China’s Three Kingdoms period provides rich material for this kind of game. The source material is built on shifting alliances, personal rivalries, and competing visions for reunification, and the game translates those themes into mechanics that produce similar dynamics. Players don’t just manage territory and armies. They manage people, relationships, and reputations, and those elements drive the campaign forward in ways that feel narratively satisfying.

Should You Play Total War: Three Kingdoms?

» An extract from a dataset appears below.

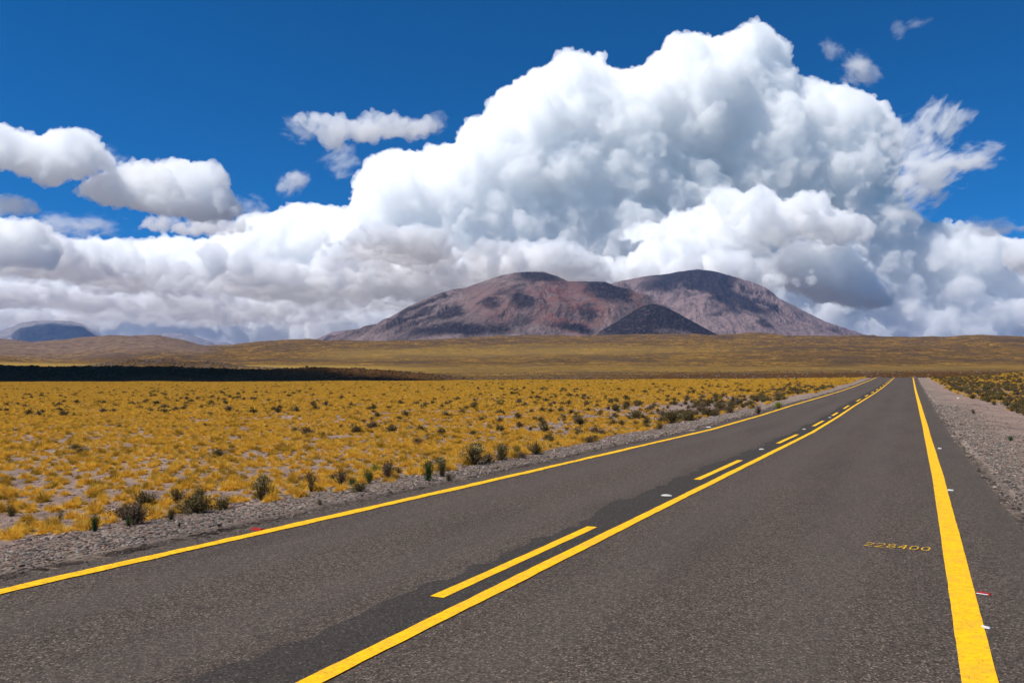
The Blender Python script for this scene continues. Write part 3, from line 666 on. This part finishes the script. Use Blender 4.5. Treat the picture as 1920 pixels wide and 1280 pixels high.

Strategy fans who prioritize diplomacy and political maneuvering will find one of the best implementations of those systems in any strategy game. Players interested in the Three Kingdoms period of Chinese history will discover a game that captures the era’s themes of loyalty, ambition, and betrayal with genuine care. Anyone frustrated by the shallow diplomacy of other Total War titles should experience what this game built, because it remains the high point for the franchise in that department.

Pass on it if abandoned games bother you on principle. The knowledge that bugs will never be fixed and content gaps will never be filled is a legitimate concern that affects the experience. Also skip it if you want a Total War game with a long tail of content updates and community events, because that pipeline ended years ago. Players who need their strategy games to feel complete and fully realized may find the visible gaps in Three Kingdoms more distracting than they can tolerate.

The Verdict on Total War: Three Kingdoms

Total War: Three Kingdoms is a game at war with its own legacy. Its diplomacy system set a new standard for the franchise and quite possibly for the strategy genre at large. Character systems created campaigns that felt personal in ways that spreadsheet-driven strategy games rarely achieve. And then its developers walked away before the work was finished, leaving a game that is simultaneously the most innovative Total War in years and one of the most visibly incomplete. What exists is excellent in its strongest moments. The tragedy is that those moments coexist with an awareness of what more could have been, and the community has never quite forgiven that gap between potential and delivery.